What the exercise asks:
Where does the string "Take" appear? Copy every line of the entries below that holds it.

The input:
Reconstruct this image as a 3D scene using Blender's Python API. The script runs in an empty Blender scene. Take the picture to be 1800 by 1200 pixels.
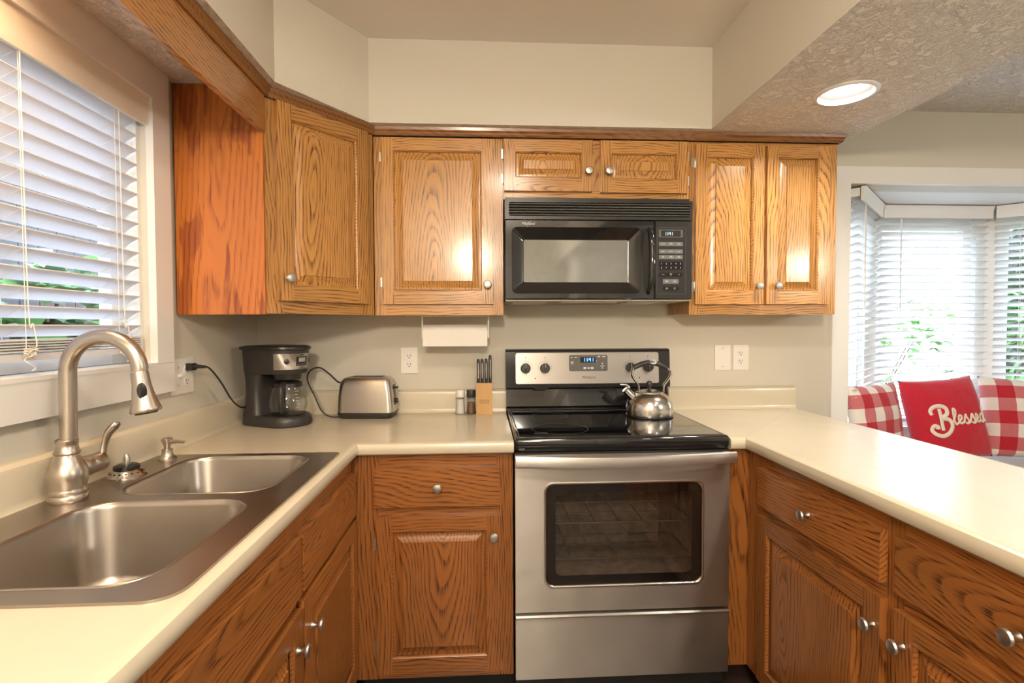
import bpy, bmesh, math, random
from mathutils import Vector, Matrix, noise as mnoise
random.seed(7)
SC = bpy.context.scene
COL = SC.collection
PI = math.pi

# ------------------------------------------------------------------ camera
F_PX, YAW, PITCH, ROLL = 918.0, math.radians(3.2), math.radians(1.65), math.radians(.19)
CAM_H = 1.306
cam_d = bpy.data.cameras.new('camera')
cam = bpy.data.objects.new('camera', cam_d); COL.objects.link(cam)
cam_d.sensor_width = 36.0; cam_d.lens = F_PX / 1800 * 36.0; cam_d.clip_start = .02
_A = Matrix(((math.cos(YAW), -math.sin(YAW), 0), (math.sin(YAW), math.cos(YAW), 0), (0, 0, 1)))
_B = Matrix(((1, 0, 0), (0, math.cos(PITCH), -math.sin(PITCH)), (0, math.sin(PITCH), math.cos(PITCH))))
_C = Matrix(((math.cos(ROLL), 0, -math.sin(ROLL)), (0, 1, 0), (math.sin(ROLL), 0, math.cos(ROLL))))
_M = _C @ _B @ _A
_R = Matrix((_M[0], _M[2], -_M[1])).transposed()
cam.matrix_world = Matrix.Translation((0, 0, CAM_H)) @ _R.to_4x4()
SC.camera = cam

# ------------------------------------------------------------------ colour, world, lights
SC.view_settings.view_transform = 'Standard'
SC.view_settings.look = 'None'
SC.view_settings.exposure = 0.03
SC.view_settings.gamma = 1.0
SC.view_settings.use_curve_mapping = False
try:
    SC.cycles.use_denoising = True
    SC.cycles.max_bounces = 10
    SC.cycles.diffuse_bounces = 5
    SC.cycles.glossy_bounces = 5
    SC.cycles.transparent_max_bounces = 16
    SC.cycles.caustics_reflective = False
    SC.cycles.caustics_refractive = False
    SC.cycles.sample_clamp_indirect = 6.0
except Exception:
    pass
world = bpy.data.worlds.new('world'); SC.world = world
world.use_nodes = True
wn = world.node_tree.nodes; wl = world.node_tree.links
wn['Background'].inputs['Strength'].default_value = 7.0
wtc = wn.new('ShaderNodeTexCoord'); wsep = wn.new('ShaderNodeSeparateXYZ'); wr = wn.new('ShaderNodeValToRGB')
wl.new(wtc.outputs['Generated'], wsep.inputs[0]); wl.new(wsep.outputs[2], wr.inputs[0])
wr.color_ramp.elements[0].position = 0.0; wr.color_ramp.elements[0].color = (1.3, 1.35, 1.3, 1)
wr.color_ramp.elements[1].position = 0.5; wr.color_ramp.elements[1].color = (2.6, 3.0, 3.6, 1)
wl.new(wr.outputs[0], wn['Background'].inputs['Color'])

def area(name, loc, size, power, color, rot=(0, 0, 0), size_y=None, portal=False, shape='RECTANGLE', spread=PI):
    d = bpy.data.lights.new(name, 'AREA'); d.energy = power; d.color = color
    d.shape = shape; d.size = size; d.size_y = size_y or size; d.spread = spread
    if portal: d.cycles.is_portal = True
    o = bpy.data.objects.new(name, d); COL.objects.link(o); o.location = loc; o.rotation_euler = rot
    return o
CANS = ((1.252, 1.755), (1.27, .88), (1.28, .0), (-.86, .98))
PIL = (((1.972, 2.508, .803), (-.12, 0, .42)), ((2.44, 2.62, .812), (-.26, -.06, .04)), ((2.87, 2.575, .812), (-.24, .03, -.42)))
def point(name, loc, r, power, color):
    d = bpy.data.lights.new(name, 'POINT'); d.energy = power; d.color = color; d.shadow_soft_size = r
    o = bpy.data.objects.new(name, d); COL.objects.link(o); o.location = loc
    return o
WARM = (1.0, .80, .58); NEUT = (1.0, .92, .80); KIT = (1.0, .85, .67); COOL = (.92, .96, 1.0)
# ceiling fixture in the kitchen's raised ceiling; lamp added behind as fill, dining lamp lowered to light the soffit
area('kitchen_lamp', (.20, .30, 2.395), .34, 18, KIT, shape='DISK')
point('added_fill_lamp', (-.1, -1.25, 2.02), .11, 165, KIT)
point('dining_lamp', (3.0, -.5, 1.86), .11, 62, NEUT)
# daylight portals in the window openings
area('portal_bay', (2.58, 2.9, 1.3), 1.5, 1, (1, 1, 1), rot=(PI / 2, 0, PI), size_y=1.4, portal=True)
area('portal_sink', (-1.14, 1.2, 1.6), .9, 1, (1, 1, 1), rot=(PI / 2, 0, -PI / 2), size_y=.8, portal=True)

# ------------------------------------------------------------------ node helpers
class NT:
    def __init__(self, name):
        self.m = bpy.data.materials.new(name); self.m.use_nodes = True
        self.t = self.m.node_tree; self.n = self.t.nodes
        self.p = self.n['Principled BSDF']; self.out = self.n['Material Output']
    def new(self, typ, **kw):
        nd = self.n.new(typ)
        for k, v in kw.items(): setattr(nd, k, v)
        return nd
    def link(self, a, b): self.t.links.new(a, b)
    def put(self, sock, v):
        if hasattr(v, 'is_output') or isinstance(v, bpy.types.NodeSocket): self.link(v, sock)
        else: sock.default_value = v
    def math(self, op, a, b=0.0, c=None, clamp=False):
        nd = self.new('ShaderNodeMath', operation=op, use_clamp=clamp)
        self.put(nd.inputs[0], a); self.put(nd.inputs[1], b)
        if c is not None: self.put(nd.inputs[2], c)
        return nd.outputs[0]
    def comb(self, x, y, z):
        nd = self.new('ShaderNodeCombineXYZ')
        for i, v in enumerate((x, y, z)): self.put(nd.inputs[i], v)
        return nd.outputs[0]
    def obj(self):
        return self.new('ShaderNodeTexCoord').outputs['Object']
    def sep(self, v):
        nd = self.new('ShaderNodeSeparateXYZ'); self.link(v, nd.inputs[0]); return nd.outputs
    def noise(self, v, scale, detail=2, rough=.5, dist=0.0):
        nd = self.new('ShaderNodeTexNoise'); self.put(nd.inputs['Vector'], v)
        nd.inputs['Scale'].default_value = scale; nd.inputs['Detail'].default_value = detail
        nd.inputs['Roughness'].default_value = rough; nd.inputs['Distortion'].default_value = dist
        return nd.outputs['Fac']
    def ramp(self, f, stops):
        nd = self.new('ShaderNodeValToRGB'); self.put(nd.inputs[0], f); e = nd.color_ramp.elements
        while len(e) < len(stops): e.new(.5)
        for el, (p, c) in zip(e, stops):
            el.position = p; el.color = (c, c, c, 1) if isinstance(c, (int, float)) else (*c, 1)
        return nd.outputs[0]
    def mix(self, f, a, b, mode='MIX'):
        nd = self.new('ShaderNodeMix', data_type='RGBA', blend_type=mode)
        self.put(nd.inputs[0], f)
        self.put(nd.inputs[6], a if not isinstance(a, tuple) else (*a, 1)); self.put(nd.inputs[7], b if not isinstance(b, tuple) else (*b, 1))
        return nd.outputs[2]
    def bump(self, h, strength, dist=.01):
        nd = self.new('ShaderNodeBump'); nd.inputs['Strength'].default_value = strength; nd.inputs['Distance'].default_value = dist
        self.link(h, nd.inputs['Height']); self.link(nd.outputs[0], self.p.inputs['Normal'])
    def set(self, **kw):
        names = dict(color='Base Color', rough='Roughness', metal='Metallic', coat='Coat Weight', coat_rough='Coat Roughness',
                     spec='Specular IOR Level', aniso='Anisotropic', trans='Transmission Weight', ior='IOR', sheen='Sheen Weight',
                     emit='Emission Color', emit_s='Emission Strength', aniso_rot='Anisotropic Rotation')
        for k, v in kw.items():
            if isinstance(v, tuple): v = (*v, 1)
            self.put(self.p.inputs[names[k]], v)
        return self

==

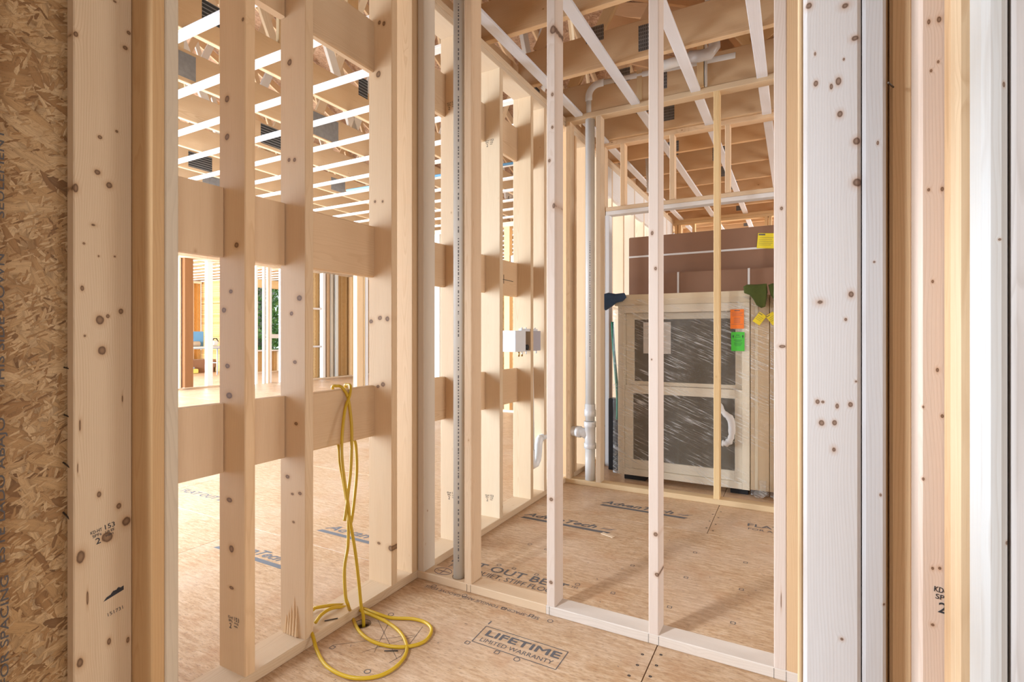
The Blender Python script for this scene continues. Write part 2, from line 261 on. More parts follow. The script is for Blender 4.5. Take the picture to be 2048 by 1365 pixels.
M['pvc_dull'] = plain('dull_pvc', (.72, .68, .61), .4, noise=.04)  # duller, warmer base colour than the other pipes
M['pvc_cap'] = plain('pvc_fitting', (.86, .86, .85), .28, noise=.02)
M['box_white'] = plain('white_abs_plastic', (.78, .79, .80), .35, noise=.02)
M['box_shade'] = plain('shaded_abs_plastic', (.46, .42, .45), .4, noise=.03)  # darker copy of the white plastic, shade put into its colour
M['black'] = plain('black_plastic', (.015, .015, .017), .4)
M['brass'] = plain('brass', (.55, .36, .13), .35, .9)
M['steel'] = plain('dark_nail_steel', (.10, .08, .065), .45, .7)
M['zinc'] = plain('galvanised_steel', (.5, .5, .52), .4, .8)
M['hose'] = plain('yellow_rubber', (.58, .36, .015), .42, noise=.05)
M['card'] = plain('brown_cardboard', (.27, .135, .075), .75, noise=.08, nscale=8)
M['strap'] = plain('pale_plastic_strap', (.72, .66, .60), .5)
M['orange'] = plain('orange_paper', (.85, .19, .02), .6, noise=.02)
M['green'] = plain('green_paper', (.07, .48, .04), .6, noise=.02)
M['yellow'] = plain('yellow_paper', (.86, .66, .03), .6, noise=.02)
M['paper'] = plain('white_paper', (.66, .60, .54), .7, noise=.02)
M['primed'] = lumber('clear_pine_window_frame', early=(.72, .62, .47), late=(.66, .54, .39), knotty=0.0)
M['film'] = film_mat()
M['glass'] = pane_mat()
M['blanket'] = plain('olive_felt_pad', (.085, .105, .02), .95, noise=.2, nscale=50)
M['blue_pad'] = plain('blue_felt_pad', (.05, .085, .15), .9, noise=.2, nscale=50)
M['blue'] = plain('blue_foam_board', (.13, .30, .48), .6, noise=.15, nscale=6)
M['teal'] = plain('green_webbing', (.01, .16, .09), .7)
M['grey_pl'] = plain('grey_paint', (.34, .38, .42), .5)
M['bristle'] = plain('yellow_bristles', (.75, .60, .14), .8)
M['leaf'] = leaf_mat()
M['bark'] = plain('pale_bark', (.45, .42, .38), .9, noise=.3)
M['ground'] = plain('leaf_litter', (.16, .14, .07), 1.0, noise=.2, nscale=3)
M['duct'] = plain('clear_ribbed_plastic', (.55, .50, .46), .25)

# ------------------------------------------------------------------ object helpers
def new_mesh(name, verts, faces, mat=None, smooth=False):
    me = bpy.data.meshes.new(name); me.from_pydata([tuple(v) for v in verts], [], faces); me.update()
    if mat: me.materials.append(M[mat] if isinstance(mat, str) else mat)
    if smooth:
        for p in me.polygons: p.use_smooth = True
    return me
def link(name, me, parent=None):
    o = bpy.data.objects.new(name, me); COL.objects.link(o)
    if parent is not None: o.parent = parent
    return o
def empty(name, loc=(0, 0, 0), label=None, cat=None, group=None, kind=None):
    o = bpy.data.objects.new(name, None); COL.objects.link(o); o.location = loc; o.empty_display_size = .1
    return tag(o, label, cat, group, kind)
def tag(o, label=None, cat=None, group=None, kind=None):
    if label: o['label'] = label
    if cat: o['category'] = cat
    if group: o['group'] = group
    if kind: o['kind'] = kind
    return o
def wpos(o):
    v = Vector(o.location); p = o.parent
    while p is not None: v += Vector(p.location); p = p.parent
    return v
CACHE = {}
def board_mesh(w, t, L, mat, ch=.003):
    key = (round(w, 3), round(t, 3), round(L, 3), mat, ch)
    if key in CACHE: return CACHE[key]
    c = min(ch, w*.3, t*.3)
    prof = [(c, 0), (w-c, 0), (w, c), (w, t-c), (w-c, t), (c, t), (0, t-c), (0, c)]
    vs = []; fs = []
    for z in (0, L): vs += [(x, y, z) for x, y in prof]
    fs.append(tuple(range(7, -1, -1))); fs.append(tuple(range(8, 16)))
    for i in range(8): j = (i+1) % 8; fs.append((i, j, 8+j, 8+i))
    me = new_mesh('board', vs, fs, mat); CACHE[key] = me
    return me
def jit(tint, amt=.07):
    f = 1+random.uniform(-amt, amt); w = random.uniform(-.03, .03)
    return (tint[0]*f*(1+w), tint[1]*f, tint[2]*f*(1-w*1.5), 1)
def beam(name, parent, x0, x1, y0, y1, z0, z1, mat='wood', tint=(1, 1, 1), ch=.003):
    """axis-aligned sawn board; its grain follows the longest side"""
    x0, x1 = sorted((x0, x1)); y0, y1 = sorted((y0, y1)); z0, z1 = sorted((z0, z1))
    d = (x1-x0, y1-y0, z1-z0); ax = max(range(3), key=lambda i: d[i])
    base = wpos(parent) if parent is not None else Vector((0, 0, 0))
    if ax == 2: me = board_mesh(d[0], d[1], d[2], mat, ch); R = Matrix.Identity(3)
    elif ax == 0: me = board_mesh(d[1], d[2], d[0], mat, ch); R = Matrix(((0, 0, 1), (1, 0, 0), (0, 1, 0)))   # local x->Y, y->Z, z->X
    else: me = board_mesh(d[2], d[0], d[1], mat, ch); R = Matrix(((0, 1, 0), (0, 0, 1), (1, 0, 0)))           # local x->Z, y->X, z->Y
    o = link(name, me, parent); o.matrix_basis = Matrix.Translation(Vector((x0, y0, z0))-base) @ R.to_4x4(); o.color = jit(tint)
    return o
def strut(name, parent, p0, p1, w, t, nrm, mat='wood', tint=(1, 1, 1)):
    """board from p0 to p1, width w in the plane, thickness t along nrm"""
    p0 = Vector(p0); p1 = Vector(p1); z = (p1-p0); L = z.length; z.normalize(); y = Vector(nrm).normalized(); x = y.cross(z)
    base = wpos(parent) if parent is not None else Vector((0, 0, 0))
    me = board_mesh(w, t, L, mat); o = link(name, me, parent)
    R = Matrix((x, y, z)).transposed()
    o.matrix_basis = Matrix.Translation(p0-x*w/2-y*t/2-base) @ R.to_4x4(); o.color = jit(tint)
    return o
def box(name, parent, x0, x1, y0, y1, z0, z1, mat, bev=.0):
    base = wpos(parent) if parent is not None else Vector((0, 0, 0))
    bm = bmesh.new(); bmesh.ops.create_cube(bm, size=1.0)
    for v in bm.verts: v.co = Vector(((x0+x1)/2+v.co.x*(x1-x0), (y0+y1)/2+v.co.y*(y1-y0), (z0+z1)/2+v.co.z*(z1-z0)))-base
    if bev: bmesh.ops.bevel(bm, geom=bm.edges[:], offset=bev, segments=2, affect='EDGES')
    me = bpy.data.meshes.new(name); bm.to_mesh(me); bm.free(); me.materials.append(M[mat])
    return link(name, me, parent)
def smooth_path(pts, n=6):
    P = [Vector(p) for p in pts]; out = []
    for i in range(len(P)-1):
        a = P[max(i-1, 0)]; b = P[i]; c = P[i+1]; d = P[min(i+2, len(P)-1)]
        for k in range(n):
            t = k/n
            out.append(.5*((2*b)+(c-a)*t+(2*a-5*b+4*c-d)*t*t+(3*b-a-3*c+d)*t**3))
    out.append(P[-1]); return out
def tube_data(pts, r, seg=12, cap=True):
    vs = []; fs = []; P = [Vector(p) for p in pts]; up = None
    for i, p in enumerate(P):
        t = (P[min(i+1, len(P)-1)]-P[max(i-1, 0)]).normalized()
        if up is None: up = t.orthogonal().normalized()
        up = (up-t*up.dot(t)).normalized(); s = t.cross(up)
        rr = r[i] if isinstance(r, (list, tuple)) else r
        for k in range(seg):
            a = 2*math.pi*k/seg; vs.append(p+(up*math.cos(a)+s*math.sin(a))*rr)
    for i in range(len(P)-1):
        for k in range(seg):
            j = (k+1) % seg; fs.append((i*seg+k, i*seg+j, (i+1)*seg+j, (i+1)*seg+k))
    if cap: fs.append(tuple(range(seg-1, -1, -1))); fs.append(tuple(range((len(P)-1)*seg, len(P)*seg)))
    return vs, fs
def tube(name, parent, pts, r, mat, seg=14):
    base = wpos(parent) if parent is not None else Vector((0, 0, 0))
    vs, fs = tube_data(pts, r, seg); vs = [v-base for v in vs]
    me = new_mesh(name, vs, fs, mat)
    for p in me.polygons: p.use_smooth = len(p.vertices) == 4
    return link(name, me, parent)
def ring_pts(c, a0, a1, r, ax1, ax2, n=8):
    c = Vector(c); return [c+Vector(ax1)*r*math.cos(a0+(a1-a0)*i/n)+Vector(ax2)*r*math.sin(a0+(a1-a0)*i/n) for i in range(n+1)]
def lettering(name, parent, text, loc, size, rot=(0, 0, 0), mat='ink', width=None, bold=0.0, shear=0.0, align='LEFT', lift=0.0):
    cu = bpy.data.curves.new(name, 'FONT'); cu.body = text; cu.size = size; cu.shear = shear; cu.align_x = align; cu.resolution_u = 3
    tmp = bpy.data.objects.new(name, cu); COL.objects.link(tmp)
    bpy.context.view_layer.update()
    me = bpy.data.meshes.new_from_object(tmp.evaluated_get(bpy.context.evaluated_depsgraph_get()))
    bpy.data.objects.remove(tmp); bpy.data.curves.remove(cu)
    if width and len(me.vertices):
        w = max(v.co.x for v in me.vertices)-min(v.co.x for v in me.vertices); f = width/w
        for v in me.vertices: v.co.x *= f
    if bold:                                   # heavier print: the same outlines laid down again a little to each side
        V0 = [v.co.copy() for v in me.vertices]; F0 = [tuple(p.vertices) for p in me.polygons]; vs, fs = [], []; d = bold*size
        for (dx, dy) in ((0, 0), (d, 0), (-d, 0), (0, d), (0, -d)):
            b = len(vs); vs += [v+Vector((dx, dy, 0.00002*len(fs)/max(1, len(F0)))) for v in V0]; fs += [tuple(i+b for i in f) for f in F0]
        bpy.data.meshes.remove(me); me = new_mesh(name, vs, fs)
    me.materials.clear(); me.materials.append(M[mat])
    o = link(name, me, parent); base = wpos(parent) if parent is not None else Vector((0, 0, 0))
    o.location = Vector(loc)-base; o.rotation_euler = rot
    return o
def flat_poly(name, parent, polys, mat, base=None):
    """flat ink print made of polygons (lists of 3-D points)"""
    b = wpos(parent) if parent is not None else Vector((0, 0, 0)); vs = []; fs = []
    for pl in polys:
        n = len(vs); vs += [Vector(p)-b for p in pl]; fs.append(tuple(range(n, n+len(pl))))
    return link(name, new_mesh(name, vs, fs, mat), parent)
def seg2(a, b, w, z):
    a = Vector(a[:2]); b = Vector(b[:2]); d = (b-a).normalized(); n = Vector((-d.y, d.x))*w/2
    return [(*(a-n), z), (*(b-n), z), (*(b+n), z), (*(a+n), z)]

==

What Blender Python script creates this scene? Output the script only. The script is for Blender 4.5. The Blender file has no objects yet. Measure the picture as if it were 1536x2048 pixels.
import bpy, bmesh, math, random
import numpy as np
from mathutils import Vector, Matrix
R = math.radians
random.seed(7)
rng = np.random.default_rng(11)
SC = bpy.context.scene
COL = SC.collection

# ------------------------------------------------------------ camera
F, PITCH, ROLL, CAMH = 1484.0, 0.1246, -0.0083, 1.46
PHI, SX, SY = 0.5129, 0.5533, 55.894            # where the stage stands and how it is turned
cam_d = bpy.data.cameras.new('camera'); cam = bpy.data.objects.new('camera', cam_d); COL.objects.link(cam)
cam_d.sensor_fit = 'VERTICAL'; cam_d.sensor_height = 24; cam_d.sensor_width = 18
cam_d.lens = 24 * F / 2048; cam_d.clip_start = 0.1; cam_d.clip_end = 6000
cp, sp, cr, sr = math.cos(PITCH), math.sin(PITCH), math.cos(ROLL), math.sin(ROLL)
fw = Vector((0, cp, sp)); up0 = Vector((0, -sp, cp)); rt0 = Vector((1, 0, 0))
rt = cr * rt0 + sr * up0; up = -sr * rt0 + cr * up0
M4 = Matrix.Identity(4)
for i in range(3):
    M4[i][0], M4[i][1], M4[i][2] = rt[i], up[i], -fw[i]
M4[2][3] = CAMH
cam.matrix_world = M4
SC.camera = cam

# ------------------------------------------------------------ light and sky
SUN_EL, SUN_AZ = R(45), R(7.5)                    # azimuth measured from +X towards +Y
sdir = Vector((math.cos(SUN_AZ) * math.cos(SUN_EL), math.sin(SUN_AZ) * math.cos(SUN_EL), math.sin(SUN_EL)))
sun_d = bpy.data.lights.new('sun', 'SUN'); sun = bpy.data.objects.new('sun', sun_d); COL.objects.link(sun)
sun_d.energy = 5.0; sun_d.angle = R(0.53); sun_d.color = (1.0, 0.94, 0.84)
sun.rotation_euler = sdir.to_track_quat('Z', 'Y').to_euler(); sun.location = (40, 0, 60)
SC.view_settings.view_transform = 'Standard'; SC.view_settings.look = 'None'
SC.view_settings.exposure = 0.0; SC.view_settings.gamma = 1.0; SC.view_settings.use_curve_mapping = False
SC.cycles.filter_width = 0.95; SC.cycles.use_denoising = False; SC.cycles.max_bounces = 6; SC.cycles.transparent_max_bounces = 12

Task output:
Reconstruct this image as a 3D scene using Blender's Python API. The script runs in an empty Blender scene. Take the picture to be 1800 by 1200 pixels.
The Blender Python script for this scene continues. Write part 2, from line 261 on. More parts follow. The script is for Blender 4.5. Take the picture to be 2048 by 1365 pixels.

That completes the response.